(Items from a dataset)

____________________

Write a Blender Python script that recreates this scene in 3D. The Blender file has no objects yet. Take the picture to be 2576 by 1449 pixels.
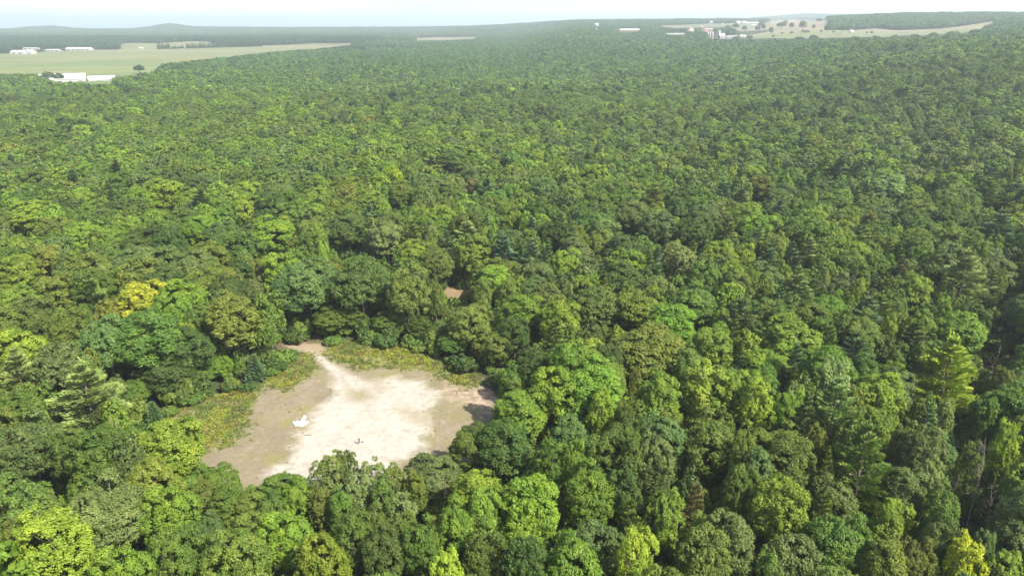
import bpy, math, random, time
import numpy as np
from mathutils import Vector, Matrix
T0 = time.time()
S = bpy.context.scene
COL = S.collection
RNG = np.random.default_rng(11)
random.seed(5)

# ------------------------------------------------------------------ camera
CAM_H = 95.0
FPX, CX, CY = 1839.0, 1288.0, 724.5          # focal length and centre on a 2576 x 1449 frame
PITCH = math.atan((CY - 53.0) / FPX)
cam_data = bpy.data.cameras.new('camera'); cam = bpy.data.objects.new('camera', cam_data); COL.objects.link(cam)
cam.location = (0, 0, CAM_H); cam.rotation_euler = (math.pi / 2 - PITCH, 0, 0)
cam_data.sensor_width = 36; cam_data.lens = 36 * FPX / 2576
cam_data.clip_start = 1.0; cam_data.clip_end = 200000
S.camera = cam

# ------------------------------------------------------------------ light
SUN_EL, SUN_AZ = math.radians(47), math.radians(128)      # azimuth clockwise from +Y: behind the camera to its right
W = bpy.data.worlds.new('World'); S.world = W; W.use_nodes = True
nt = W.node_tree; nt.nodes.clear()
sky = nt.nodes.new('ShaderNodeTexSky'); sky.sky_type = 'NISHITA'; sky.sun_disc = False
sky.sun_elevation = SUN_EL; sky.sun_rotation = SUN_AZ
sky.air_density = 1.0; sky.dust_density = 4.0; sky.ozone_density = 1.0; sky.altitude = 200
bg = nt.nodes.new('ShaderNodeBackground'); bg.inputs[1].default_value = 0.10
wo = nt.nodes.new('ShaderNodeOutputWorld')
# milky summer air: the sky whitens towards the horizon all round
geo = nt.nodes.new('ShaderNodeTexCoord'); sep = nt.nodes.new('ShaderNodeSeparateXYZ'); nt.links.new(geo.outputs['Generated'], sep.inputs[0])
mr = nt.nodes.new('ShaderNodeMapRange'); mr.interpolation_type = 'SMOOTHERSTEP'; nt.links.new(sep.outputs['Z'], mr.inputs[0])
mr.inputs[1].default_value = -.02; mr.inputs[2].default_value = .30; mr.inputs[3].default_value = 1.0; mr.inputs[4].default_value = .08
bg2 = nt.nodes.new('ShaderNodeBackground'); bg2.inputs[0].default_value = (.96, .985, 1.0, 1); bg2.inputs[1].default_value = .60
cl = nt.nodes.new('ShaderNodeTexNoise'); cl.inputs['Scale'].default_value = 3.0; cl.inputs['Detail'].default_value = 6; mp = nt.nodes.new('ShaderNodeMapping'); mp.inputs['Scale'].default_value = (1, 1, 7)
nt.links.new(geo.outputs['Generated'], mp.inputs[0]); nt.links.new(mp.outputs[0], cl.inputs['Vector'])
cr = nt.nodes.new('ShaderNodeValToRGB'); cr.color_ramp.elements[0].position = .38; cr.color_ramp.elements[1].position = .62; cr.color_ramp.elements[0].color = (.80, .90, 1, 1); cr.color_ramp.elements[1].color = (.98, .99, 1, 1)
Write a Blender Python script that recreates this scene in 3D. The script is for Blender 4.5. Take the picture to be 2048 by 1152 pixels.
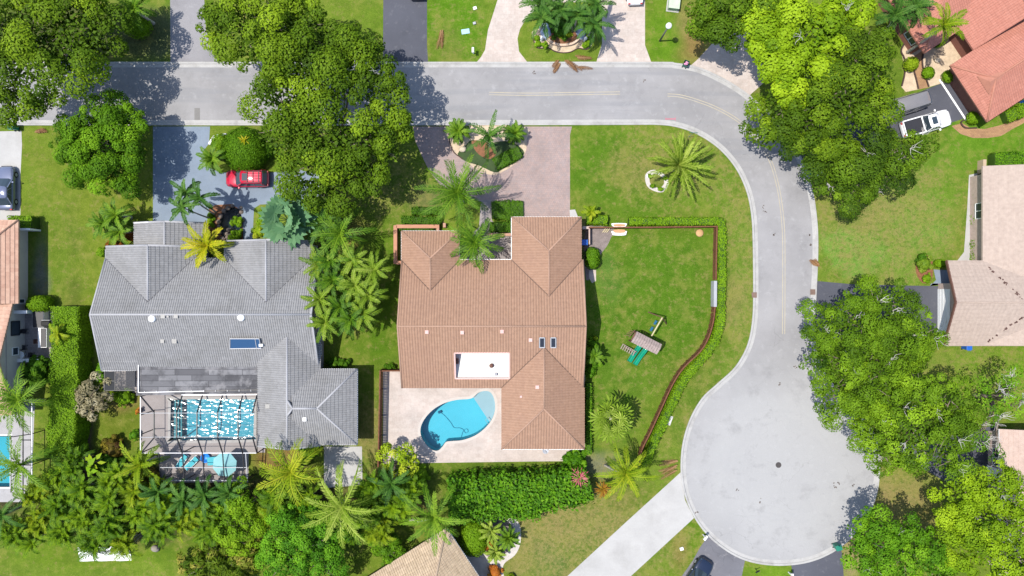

____________________

* Aim *
Starting at the first line of the material, output exactly the lines up to and including the one with "S.camera = cam". Do not include the pictures.

* Reply to the exercise *
Write a Blender Python script that recreates this scene in 3D. The Blender file has no objects yet. Take the picture to be 2576 by 1449 pixels.
import bpy, math, random, time
import numpy as np
from mathutils import Vector, Matrix
T0 = time.time()
S = bpy.context.scene
COL = S.collection
RNG = np.random.default_rng(11)
random.seed(5)

# ------------------------------------------------------------------ camera
CAM_H = 95.0
FPX, CX, CY = 1839.0, 1288.0, 724.5          # focal length and centre on a 2576 x 1449 frame
PITCH = math.atan((CY - 53.0) / FPX)
cam_data = bpy.data.cameras.new('camera'); cam = bpy.data.objects.new('camera', cam_data); COL.objects.link(cam)
cam.location = (0, 0, CAM_H); cam.rotation_euler = (math.pi / 2 - PITCH, 0, 0)
cam_data.sensor_width = 36; cam_data.lens = 36 * FPX / 2576
cam_data.clip_start = 1.0; cam_data.clip_end = 200000
S.camera = cam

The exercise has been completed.